- To be done -
Copy out the listing in full, exactly as written, but not its pictures.

-- begin Data provided --

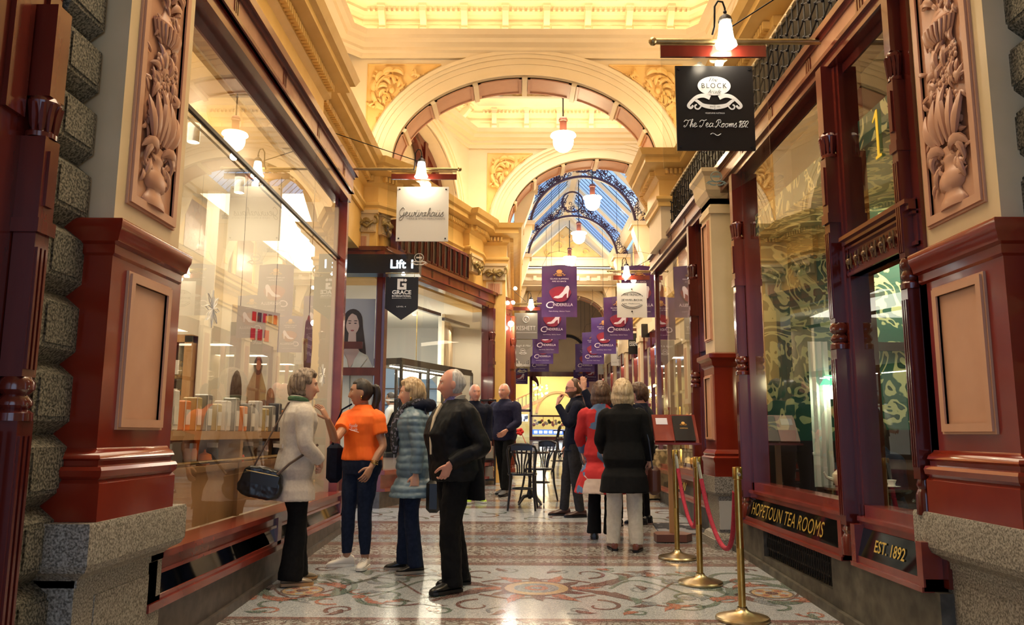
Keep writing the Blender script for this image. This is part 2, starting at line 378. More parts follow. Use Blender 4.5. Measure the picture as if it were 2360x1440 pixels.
def scrollband(cx, cy, half, hy, full=True):
    e = .9
    for i in range(12):
        a = 2*PI*i/12; fleaf(cx+.16*math.cos(a), cy+.16*e*math.sin(a), a, .26 if i % 2 else .36, .09, 7 if i % 2 else 6, .0016, .15)
    disc(cx, cy, .27, 7, .002, 20, e); disc(cx, cy, .24, 8, .0024, 20, e); disc(cx, cy, .17, 4, .0028, 20, e); disc(cx, cy, .09, 6, .0032, 14, e); disc(cx, cy, .045, 4, .0036, 12, e)
    for sx in (-1, 1):
        for sy in (-1, 1):
            fleaf(cx+.3*sx, cy+.05*sy, (0 if sx > 0 else PI)+sx*sy*.25, .5, .1, 7, .0018, sx*sy*.5)
            # big curling stems
            x = cx+.55*sx
            ribbon([(x+sx*t*.55, cy+sy*(.12+.42*math.sin(t*2.2))) for t in [q/10 for q in range(11)]], [.06-.004*q for q in range(11)], 7)
            spiral(x+.52*sx, cy+.28*sy, .26, .05, (PI/2*sy), PI/2*sy-sx*sy*5.2, .05, 5)
            for q in range(5): fleaf(x+sx*(.1+.12*q), cy+sy*(.28+.16*math.sin(q)), (PI/2*sy if q % 2 else (0 if sx > 0 else PI)+.6*sy), .2, .07, (5, 7, 6, 5, 4)[q], .0018, .9*sx*sy)
            spiral(cx+sx*.42, cy+sy*.52, .17, .04, -PI/2*sy, -PI/2*sy+sx*sy*5, .035, 7)
            disc(x+.52*sx, cy+.28*sy, .06, 4, .002)
        # outer rosette and foliage
        rx = cx+sx*1.72; rosette(rx, cy-.12, .16)
        for q in range(14):
            a = 2*PI*q/14; 
            if q % 2: fleaf(rx+.24*math.cos(a), cy-.12+.24*math.sin(a), a+1.1*sx, .34, .1, (5, 6, 5, 7)[q//2 % 4], .0016, 1.1*sx)
            else: spiral(rx+.42*math.cos(a), cy-.12+.38*math.sin(a), .12, .03, a, a+4.6*sx, .03, 5 if q % 4 else 6)
        spiral(rx, cy-.12, .62, .25, (PI if sx < 0 else 0), (PI if sx < 0 else 0)+4.3*sx, .075, 5, 34)
        spiral(rx-.15*sx, cy+.35, .3, .06, 0, 5.5*sx, .05, 5)
        for q in range(9): fleaf(rx+sx*(-.5+.13*q), cy+.45*math.sin(q*1.9), q*1.3, .26, .085, (5, 5, 6, 4)[q % 4], .0017, 1.0)
        disc(rx-.45*sx, cy-.3, .05, 6, .002); disc(rx+.5*sx, cy+.2, .05, 6, .002); disc(rx-.9*sx, cy+.5, .05, 4, .002); disc(rx-.95*sx, cy-.45, .055, 4, .002)
    ribbon([(cx-.42, cy+.2), (cx-.2, cy+.34), (cx, cy+.28), (cx+.2, cy+.34), (cx+.42, cy+.2)], [.035]*5, 7); ribbon([(cx-.42, cy-.2), (cx-.2, cy-.34), (cx, cy-.28), (cx+.2, cy-.34), (cx+.42, cy-.2)], [.035]*5, 7)
scrollband(.16, 6.17, 2, .8)
for sx in (-1, 1):
    for (x, y, r, a, k) in ((.95, .52, .16, 1.0, 7), (1.05, -.5, .18, 2.0, 5), (.78, -.05, .12, 0, 4), (1.28, .62, .11, 3, 6), (1.32, -.66, .11, 4, 7), (2.15, .55, .15, 5, 5), (2.2, -.5, .16, 1, 7), (.22, .62, .10, 2, 4), (.25, -.64, .10, 4, 4), (.62, .66, .09, 1, 5), (.66, -.68, .09, 2, 5), (1.75, .68, .1, 0, 7), (1.8, -.7, .1, 3, 6)):
        spiral(.16+sx*x, 6.17+y, r, .02, a, a+sx*6.5, .028, k, 22); fleaf(.16+sx*x, 6.17+y, a+1, r*1.5, .06, (5, 7, 6)[k % 3], .0019, sx*.8)
    ribbon([(.16+sx*(.55+.09*q), 6.17+.30*math.sin(q*.62)) for q in range(19)], [.03]*19, 5); ribbon([(.16+sx*(.5+.09*q), 6.17-.34*math.sin(q*.55+.4)) for q in range(20)], [.022]*20, 7)
for cy_ in (10.2, 12.4, 14.6):
    for cx_ in (-1.3, .16, 1.6):
        for q in range(8): spiral(cx_+.5*math.cos(q*.8), cy_+.36*math.sin(q*.8), .2, .04, q, q+4.5, .05, (5, 7, 4)[q % 3], 14)
for cx_ in [-1.6+.28*i for i in range(14)]:
    for q in (8.38,): disc(cx_, q, .06, 2, .0016, 8); disc(cx_+.14, q, .05, 7, .0016, 4)
struct(fb.build('floor', FM))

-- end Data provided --

- Answer for this exercise -
Keep writing the Blender script for this image. This is part 2, starting at line 378. More parts follow. Use Blender 4.5. Measure the picture as if it were 2360x1440 pixels.
def scrollband(cx, cy, half, hy, full=True):
    e = .9
    for i in range(12):
        a = 2*PI*i/12; fleaf(cx+.16*math.cos(a), cy+.16*e*math.sin(a), a, .26 if i % 2 else .36, .09, 7 if i % 2 else 6, .0016, .15)
    disc(cx, cy, .27, 7, .002, 20, e); disc(cx, cy, .24, 8, .0024, 20, e); disc(cx, cy, .17, 4, .0028, 20, e); disc(cx, cy, .09, 6, .0032, 14, e); disc(cx, cy, .045, 4, .0036, 12, e)
    for sx in (-1, 1):
        for sy in (-1, 1):
            fleaf(cx+.3*sx, cy+.05*sy, (0 if sx > 0 else PI)+sx*sy*.25, .5, .1, 7, .0018, sx*sy*.5)
            # big curling stems
            x = cx+.55*sx
            ribbon([(x+sx*t*.55, cy+sy*(.12+.42*math.sin(t*2.2))) for t in [q/10 for q in range(11)]], [.06-.004*q for q in range(11)], 7)
            spiral(x+.52*sx, cy+.28*sy, .26, .05, (PI/2*sy), PI/2*sy-sx*sy*5.2, .05, 5)
            for q in range(5): fleaf(x+sx*(.1+.12*q), cy+sy*(.28+.16*math.sin(q)), (PI/2*sy if q % 2 else (0 if sx > 0 else PI)+.6*sy), .2, .07, (5, 7, 6, 5, 4)[q], .0018, .9*sx*sy)
            spiral(cx+sx*.42, cy+sy*.52, .17, .04, -PI/2*sy, -PI/2*sy+sx*sy*5, .035, 7)
            disc(x+.52*sx, cy+.28*sy, .06, 4, .002)
        # outer rosette and foliage
        rx = cx+sx*1.72; rosette(rx, cy-.12, .16)
        for q in range(14):
            a = 2*PI*q/14; 
            if q % 2: fleaf(rx+.24*math.cos(a), cy-.12+.24*math.sin(a), a+1.1*sx, .34, .1, (5, 6, 5, 7)[q//2 % 4], .0016, 1.1*sx)
            else: spiral(rx+.42*math.cos(a), cy-.12+.38*math.sin(a), .12, .03, a, a+4.6*sx, .03, 5 if q % 4 else 6)
        spiral(rx, cy-.12, .62, .25, (PI if sx < 0 else 0), (PI if sx < 0 else 0)+4.3*sx, .075, 5, 34)
        spiral(rx-.15*sx, cy+.35, .3, .06, 0, 5.5*sx, .05, 5)
        for q in range(9): fleaf(rx+sx*(-.5+.13*q), cy+.45*math.sin(q*1.9), q*1.3, .26, .085, (5, 5, 6, 4)[q % 4], .0017, 1.0)
        disc(rx-.45*sx, cy-.3, .05, 6, .002); disc(rx+.5*sx, cy+.2, .05, 6, .002); disc(rx-.9*sx, cy+.5, .05, 4, .002); disc(rx-.95*sx, cy-.45, .055, 4, .002)
    ribbon([(cx-.42, cy+.2), (cx-.2, cy+.34), (cx, cy+.28), (cx+.2, cy+.34), (cx+.42, cy+.2)], [.035]*5, 7); ribbon([(cx-.42, cy-.2), (cx-.2, cy-.34), (cx, cy-.28), (cx+.2, cy-.34), (cx+.42, cy-.2)], [.035]*5, 7)
scrollband(.16, 6.17, 2, .8)
for sx in (-1, 1):
    for (x, y, r, a, k) in ((.95, .52, .16, 1.0, 7), (1.05, -.5, .18, 2.0, 5), (.78, -.05, .12, 0, 4), (1.28, .62, .11, 3, 6), (1.32, -.66, .11, 4, 7), (2.15, .55, .15, 5, 5), (2.2, -.5, .16, 1, 7), (.22, .62, .10, 2, 4), (.25, -.64, .10, 4, 4), (.62, .66, .09, 1, 5), (.66, -.68, .09, 2, 5), (1.75, .68, .1, 0, 7), (1.8, -.7, .1, 3, 6)):
        spiral(.16+sx*x, 6.17+y, r, .02, a, a+sx*6.5, .028, k, 22); fleaf(.16+sx*x, 6.17+y, a+1, r*1.5, .06, (5, 7, 6)[k % 3], .0019, sx*.8)
    ribbon([(.16+sx*(.55+.09*q), 6.17+.30*math.sin(q*.62)) for q in range(19)], [.03]*19, 5); ribbon([(.16+sx*(.5+.09*q), 6.17-.34*math.sin(q*.55+.4)) for q in range(20)], [.022]*20, 7)
for cy_ in (10.2, 12.4, 14.6):
    for cx_ in (-1.3, .16, 1.6):
        for q in range(8): spiral(cx_+.5*math.cos(q*.8), cy_+.36*math.sin(q*.8), .2, .04, q, q+4.5, .05, (5, 7, 4)[q % 3], 14)
for cx_ in [-1.6+.28*i for i in range(14)]:
    for q in (8.38,): disc(cx_, q, .06, 2, .0016, 8); disc(cx_+.14, q, .05, 7, .0016, 4)
struct(fb.build('floor', FM))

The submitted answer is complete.